The trails are funded and maintained by a community stewardship. Head to the One Riverfront website for more information. 

Three paths shown. First with gravel and trees, second with open skies and desert brush, third with pavement and trees

History of the Riverfront Trail System

In 1987, Mesa County and the City of Grand Junction established the Colorado Riverfront Commission. The vision that motivated this action was ambitious - the reclamation and preservation of the entire reach of the Colorado and Gunnison Rivers in Mesa County to improve wildlife habitat, to maintain open space in the river corridors and to enhance the river's potential for recreation and environmental education.

The vision is based on the belief that the quality of the rivers that flow through the Grand Valley have a significant effect on area residents’ quality of life. The objective is to protect the river corridor, complete this regional Riverfront Trail network and provide outdoor recreation and education opportunities from Loma on the west to Palisade on the east, along the Colorado River.

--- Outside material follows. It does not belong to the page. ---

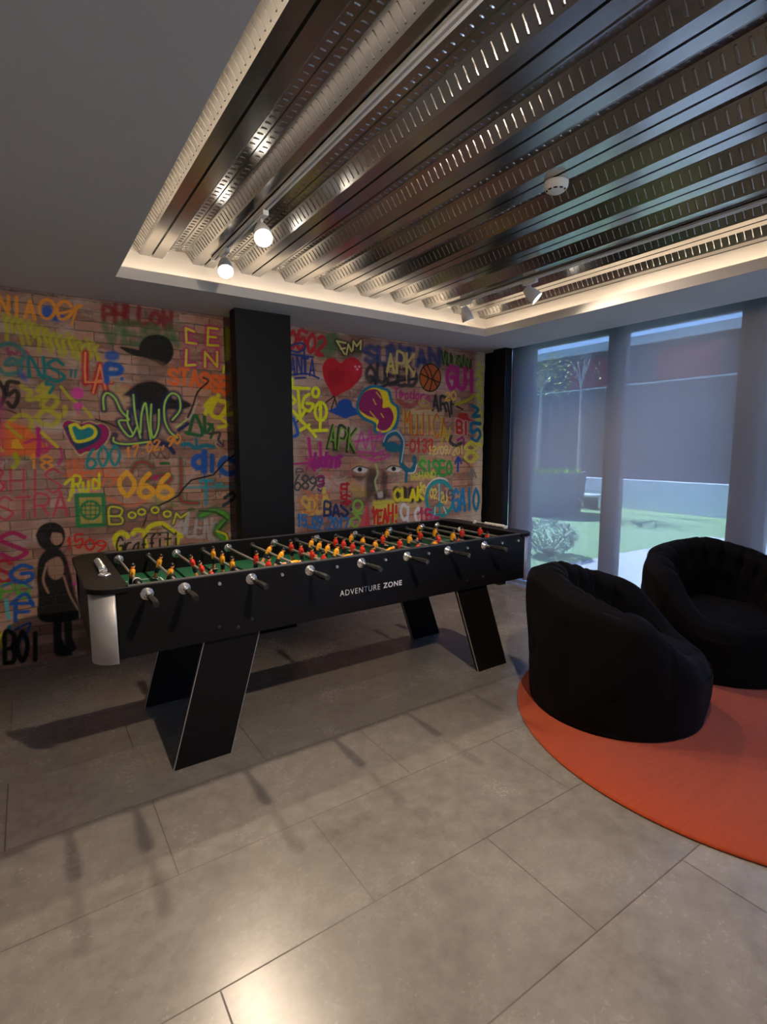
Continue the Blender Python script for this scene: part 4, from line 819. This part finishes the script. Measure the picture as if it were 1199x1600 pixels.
# lettering on the side
cu = bpy.data.curves.new('lettering', 'FONT'); 
def lettering(s_, x0, x1, zb, hgt, off, name):
    cu = bpy.data.curves.new(name, 'FONT'); cu.body = s_; cu.size = 1; cu.offset = off; cu.space_character = 1.15; cu.extrude = 0
    o = bpy.data.objects.new(name, cu); C.objects.link(o); bpy.context.view_layer.update()
    me = bpy.data.meshes.new_from_object(o.evaluated_get(bpy.context.evaluated_depsgraph_get())); bpy.data.objects.remove(o)
    v = np.empty(len(me.vertices)*3); me.vertices.foreach_get('co', v); v = v.reshape(-1, 3)
    lo, hi = v.min(0), v.max(0); sxx = (x1-x0)/(hi[0]-lo[0]); sz = hgt/(hi[1]-lo[1])
    nv = np.stack([x0+(v[:, 0]-lo[0])*sxx-tb.location.x, np.full(len(v), TY0-.0008-tb.location.y), zb+(v[:, 1]-lo[1])*sz], -1)
    me.vertices.foreach_set('co', nv.ravel()); me.name = name; me.materials.clear(); me.materials.append(LETTER); me.update()
    q = bpy.data.objects.new(name, me); C.objects.link(q); q.parent = tb; q['label'] = 'white lettering reading '+s_; return q
lettering('ADVENTURE', 1.352, 1.612, .7015, .031, -.006, 'side_lettering')
lettering('ZONE', 1.634, 1.765, .7035, .031, .022, 'side_lettering')
# rods
NR = 16; RZ = .869
RX = [.394+.15647*i for i in range(NR)]
NEAR = [0, 1, 3, 5, 7, 9, 11, 13]
PLAY = {0: [2.82], 1: [2.99, 2.72], 2: [2.883, 2.704, 2.525], 3: [3.052, 2.881, 2.71], 4: [2.92-.14, 2.60], 5: [3.0, 2.816, 2.637], 6: [3.002, 2.858, 2.709, 2.565], 7: [3.051, 2.940, 2.829, 2.715, 2.60],
        8: [3.001, 2.894, 2.779, 2.666, 2.552], 9: [3.068, 2.916, 2.766, 2.616], 10: [2.911, 2.713, 2.52], 11: [3.091, 2.82, 2.55], 12: [2.899, 2.702, 2.505], 13: [3.119, 2.930, 2.735], 14: [2.809, 2.55], 15: [2.783]}
TILT = {0: 8, 1: 18, 2: -14, 3: 0, 4: 6, 5: 32, 6: -4, 7: 20, 8: 2, 9: 8, 10: 4, 11: 10, 12: 0, 13: 12, 14: -3, 15: 0}
def player_mb(x, y, tilt, k=1):
    b = MB()
    # built round the rod axis, then turned about it (tilt in degrees towards +x)
    b.ball((0, 0, .036), (.0085, .0085, .010), 10, 7, 1)                     # head
    b.ball((-.001, 0, .040), (.0092, .0092, .0085), 10, 6, 0)                # hair
    b.loft([(0, 0, .028), (0, 0, .024), (0, 0, .014), (0, 0, -.006), (0, 0, -.014)], [.005, .013, .0155, .0135, .011], 12, 2, ex=.72)
    for s_ in (-1, 1): b.loft([(0, s_*.013, .020), (0, s_*.018, .012), (.002, s_*.017, .001)], [.005, .0048, .004], 8, 2)
    for s_ in (-1, 1): b.ball((.003, s_*.0165, -.002), .0042, 8, 5, 1)
    b.loft([(0, 0, -.012), (0, 0, -.024), (0, 0, -.036)], [.0125, .0125, .011], 12, 3, ex=.75)
    b.loft([(0, 0, -.034), (0, 0, -.050), (0, 0, -.060)], [.0085, .0075, .0085], 10, 1, ex=.9)
    b.box(-.008, .013, -.009, .009, -.074, -.058, 0)
    b.box(-.0085, .0135, -.0095, .0095, -.064, -.060, 4)
    t_ = math.radians(tilt); c_, s_ = math.cos(t_), math.sin(t_)
    b.v = [(x+vx*c_*k+vz*s_, y+vy, RZ+vz*c_-vx*s_*k) for vx, vy, vz in [(q[0]*1.28, q[1]*1.28, q[2]*(1.3 if q[2] > 0 else 1.13)) for q in b.v]]
    return b
def handle(parent, x, s_):
    y = TY0 if s_ < 0 else TY1
    c = MB(); c.loft([(x, y+s_*.055, RZ), (x, y+s_*.065, RZ), (x, y+s_*.085, RZ), (x, y+s_*.105, RZ), (x, y+s_*.16, RZ), (x, y+s_*.188, RZ), (x, y+s_*.192, RZ)], [.012, .013, .0115, .0155, .0165, .0155, .011], 8, 0, smooth=False)
    c.build('handle', BLACKPLAS, parent)
for i, x in enumerate(RX):
    near = i in NEAR; s_ = -1 if near else 1
    rod = MB(); ya, yb = (TY0-.075, TY1+.012) if near else (TY0-.012, TY1+.075)
    rod.tube((x, ya, RZ), (x, yb, RZ), .0078, 14); rd = rod.build('rod', STEEL, tb, label='steel rod carrying '+('yellow' if near else 'red')+'-shirted players')
    handle(rd, x, s_)
    for j, y in enumerate(PLAY[i]):
        til = TILT[i]+(58 if (i, j) in ((5, 2), (7, 4), (9, 3)) else 0)
        player_mb(x, y, til, 1).build('player', [HAIR, SKIN, YELLOW if near else RED, NAVY, WHITEP], rd, label=('yellow' if near else 'red')+'-shirted player figure with tan legs and black hair')
    lasty = PLAY[i][-1]
    if i in (0, 1, 3, 9, 11):
        c = MB(); c.lathe([(.008, 0), (.017, .001), (.019, .008), (.018, .026), (.009, .028)], (x, lasty-.030 if i else 2.675, RZ), (0, -1, 0), 18); c.build('rubber_bumper', BLACKRUB, rd)
    if i == 0: c = MB(); c.lathe([(.008, 0), (.020, .001), (.020, .006), (.008, .007)], (x, 2.682, RZ), (0, -1, 0), 18); c.build('washer', WHITEP, rd)
    if i == 15: c = MB(); c.lathe([(.008, -.010), (.020, -.008), (.022, 0), (.018, .010), (.008, .012)], (x, 3.00, RZ), (0, -1, 0), 18); c.build('rod_stop', WHITEP, rd)
    # bearings through both side panels
    ys_, yo = (TY0, -1) if near else (TY1, 1)
    c = MB(); c.lathe([(.009, .017), (.014, .016), (.016, .006), (.025, .004), (.028, 0)], (x, ys_, RZ), (0, yo, 0), 28); c.build('bearing', CHROME, tb)
    yi, di = (TY1-.028, -1) if (not near or i == 0) else (TY1-.028, -1)
    if near and i:
        c = MB(); c.lathe([(.009, .010), (.018, .009), (.021, 0)], (x, TY1-.028, RZ), (0, -1, 0), 20); c.build('bearing', BLACKPLAS, tb)
    else:
        c = MB(); c.lathe([(.009, .014), (.013, .013), (.015, .006), (.024, .004), (.026, 0)], (x, TY1-.028, RZ), (0, -1, 0), 28); c.build('bearing', CHROME, tb)
    if not near:
        c = MB(); c.lathe([(0, .012), (.005, .011), (.0068, .006), (.0085, .001), (.0085, 0)], (x, TY0, RZ), (0, -1, 0), 14); c.build('end_cap', CHROME, tb)
# score counters and ball cup
c = MB(); c.tube((.262, 2.72, TT+.014), (.262, 2.99, TT+.014), .004, 8); c.box(.245, .279, 2.985, 2.995, TT, TT+.022); c.box(.245, .279, 2.745, 2.755, TT, TT+.022)
for k in range(9): c.lathe([(.006, 0), (.017, .002), (.017, .018), (.006, .020)], (.262, 2.775+k*.0235, TT+.017), (0, 1, 0), 14)
c.build('score_counter', CHROME, tb, label='silver bead score counter on the left end')
c = MB(); c.lathe([(.026, 0), (.028, .006), (.022, .010), (.018, .004), (0, .003)], (.262, 2.70, TT), (0, 0, 1), 20); c.build('ball_cup', CHROME, tb)
c = MB(); c.box(2.845, 2.875, 2.96, 2.97, TT, TT+.022); c.box(2.845, 2.875, 2.64, 2.65, TT, TT+.022); c.tube((2.86, 2.65, TT+.014), (2.86, 2.965, TT+.014), .003, 8)
for k in range(10): c.lathe([(.006, 0), (.012, .002), (.012, .014), (.006, .016)], (2.86, 2.66+k*.0195, TT+.015), (0, 1, 0), 12)
c.build('score_counter', WHITEP, tb, label='white bead score counter on the right end')
# ================================================================== RUG AND ARMCHAIRS
RC = (3.135, 1.187); RR = 1.162
c = MB(); n = 128; pr = [(0, .0), (RR-.012, 0), (RR-.002, .003), (RR, .008), (RR-.004, .013), (RR-.015, .0155), (RR-.3, .0155), (RR-.6, .0155), (0, .0155)]
c.lathe(pr, (RC[0], RC[1], .0005), seg=n); o = c.build('round_rug', RUG, origin=(RC[0], RC[1], 0), label='large round orange-red wool rug under the two black armchairs', cat='rug')
def pouf(loc, face, label, seed, dh=0):
    """tub beanbag chair: face = heading of the open front, degrees"""
    rs = random.Random(seed); t_ = empty('tub_armchair', loc, math.radians(face), label=label, cat='armchair', group=None)
    NT, NP = 180, 92
    ph = [rs.uniform(0, 6.28) for _ in range(12)]
    prof_cache = []
    def H(th):
        s_ = (1-math.cos(th))/2; q = min(1, max(0, (s_-.03)/.36)); q = q*q*(3-2*q)
        return .365+(.415+dh)*(.40*q+.60*s_)
    def cr4(P, n):
        out = []
        Q = [P[0]]+P+[P[-1]]; m_ = len(P)-1
        for k in range(n):
            u = k/(n-1)*m_; i = min(int(u), m_-1); f = u-i; p0, p1, p2, p3 = Q[i:i+4]
            out.append(tuple(.5*((2*p1[c_])+(-p0[c_]+p2[c_])*f+(2*p0[c_]-5*p1[c_]+4*p2[c_]-p3[c_])*f*f+(-p0[c_]+3*p1[c_]-3*p2[c_]+p3[c_])*f**3) for c_ in (0, 1)))
        return out
    vs = []
    for i in range(NT):
        th = 2*PI*i/NT; h = H(th); bk = (1-math.cos(th))/2; lean = .035*bk
        P = [(.0, .0), (.25, .0), (.445, .003), (.470, .04), (.482, .16), (.490, min(.28, h-.08)), (.480+lean*.5, h-.085), (.445+lean*.4, h-.022), (.385, h), (.325-.01*bk, h-.025), (.285, h-.09), (.275, max(.28, h-.22)), (.27, .27), (.2, .24), (0, .24)]
        pp = cr4(P, NP); row = []
        for k, (r, z) in enumerate(pp):
            u = k/(NP-1)*14
            d = 0
            side = min(1, max(0, (u-2.5)/1.5))*min(1, max(0, (13-u)/1.5))
            d += side*(.006*math.sin(3*th+ph[0]+4*z)+.005*math.sin(7*th+ph[1]-9*z)+.003*math.sin(15*th+ph[2]+13*z))
            # seams of the sewn panels
            for sth in (0.0, 1.05, 2.1, PI, -2.1, -1.05):
                q = (th-sth+PI) % (2*PI)-PI; d -= .010*math.exp(-(q/.028)**2)*side*(1 if u > 3 else 0)
            # tufts on the inner back and radiating folds over the rim
            if u > 8 and bk > .22:
                for j in range(-4, 5):
                    q = (th-PI-j*.40+PI) % (2*PI)-PI
                    for zz, off in ((h-.12, 0), (h-.27, .2)):
                        qq = (th-PI-j*.40-off+PI) % (2*PI)-PI
                        d -= .026*math.exp(-(qq/.10)**2-((z-zz)/.05)**2)*min(1, (bk-.2)*4)
                    d -= .022*math.exp(-(q/.045)**2)*math.exp(-((z-h+.05)/.10)**2)*min(1, (bk-.2)*4)
                d += .012*min(1, (bk-.2)*3)
            if 3.5 < u < 8.0:  # pinched wrinkles on the outside
                for (a_, z_, w_) in ((2.3, .52, .14), (-2.2, .50, .14), (2.6, .30, .2), (-1.5, .25, .18), (1.5, .28, .18), (-2.7, .33, .2)):
                    q = (th-a_+PI) % (2*PI)-PI; d -= .019*math.exp(-(q/w_)**2-((z-z_-.06*math.sin(9*q))/.016)**2)
            sgn = 1 if u < 8 else -1
            if 7 <= u <= 9: z += d*.8; r2 = r
            else: r2 = r+sgn*d
            x, y = r2*math.cos(th), r2*math.sin(th)*1.0
            row.append((x, y, max(z, 0.0)))
        vs.append(row)
    V_ = []; F_ = []
    for i in range(NT): V_ += vs[i]
    for i in range(NT):
        i2 = (i+1) % NT
        for k in range(NP-1): F_.append((i*NP+k, i2*NP+k, i2*NP+k+1, i*NP+k+1))
    b = MB(); b.add(V_, F_, 0, True)
    me_o = b.build('upholstered_shell', FABRIC, None); bm = bmesh.new(); bm.from_mesh(me_o.data); bmesh.ops.remove_doubles(bm, verts=bm.verts, dist=.0008); bmesh.ops.recalc_face_normals(bm, faces=bm.faces); bm.to_mesh(me_o.data); bm.free(); me_o.parent = t_
    # seat cushion
    V_ = []; F_ = []; NS, NK = 90, 24
    for i in range(NS):
        th = 2*PI*i/NS; fr_ = (1+math.cos(th))/2
        R_ = .285+.085*max(0, fr_)**2.2
        for k in range(NK):
            u = k/(NK-1)
            if u < .75: r = R_*u/.75; z = .392+.022*(1-(u/.75)**2)-.02*fr_*(u/.75)**2+.005*math.sin(3*th+ph[3])*u+.003*math.sin(5*th+14*r+ph[4])
            else: a = (u-.75)/.25*PI/2; r = R_+.022*math.sin(a*2)*.6; z = .392-.02*fr_-.07*(1-math.cos(a))
            V_.append((r*math.cos(th)+.02, r*math.sin(th), z))
    for i in range(NS):
        i2 = (i+1) % NS
        for k in range(NK-1): F_.append((i*NK+k, i2*NK+k, i2*NK+k+1, i*NK+k+1))
    b = MB(); b.add(V_, F_, 0, True); s_o = b.build('seat_cushion', FABRIC, None)
    bm = bmesh.new(); bm.from_mesh(s_o.data); bmesh.ops.remove_doubles(bm, verts=bm.verts, dist=.0008); bmesh.ops.recalc_face_normals(bm, faces=bm.faces); bm.to_mesh(s_o.data); bm.free(); s_o.parent = t_
    for j in range(-3, 4):
        th = PI+j*.40; h = H(th); bt = MB(); r = .315; bt.ball((r*math.cos(th), r*math.sin(th), h-.12), (.013, .013, .013), 10, 6); bo = bt.build('tuft_button', FABRIC, None); bo.parent = t_
    return t_
pouf((2.774, 1.693, .016), -55, 'black tufted tub armchair seen from behind, its left side towards the foosball table', 3)
pouf((3.91, 1.63, .016), 226, 'black tufted tub armchair by the glazing with its open front facing into the room', 8, .02)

The Colorado Riverfront Project has a record of substantial accomplishments supported by a partnership that includes most of the governmental, non-profit, and volunteer organizations in Mesa County concerned with recreation and natural resource management along the Colorado and Gunnison Rivers. During the last 25 years, over 30 riverfront properties - almost 2,500 acres - have been protected through conservation easements.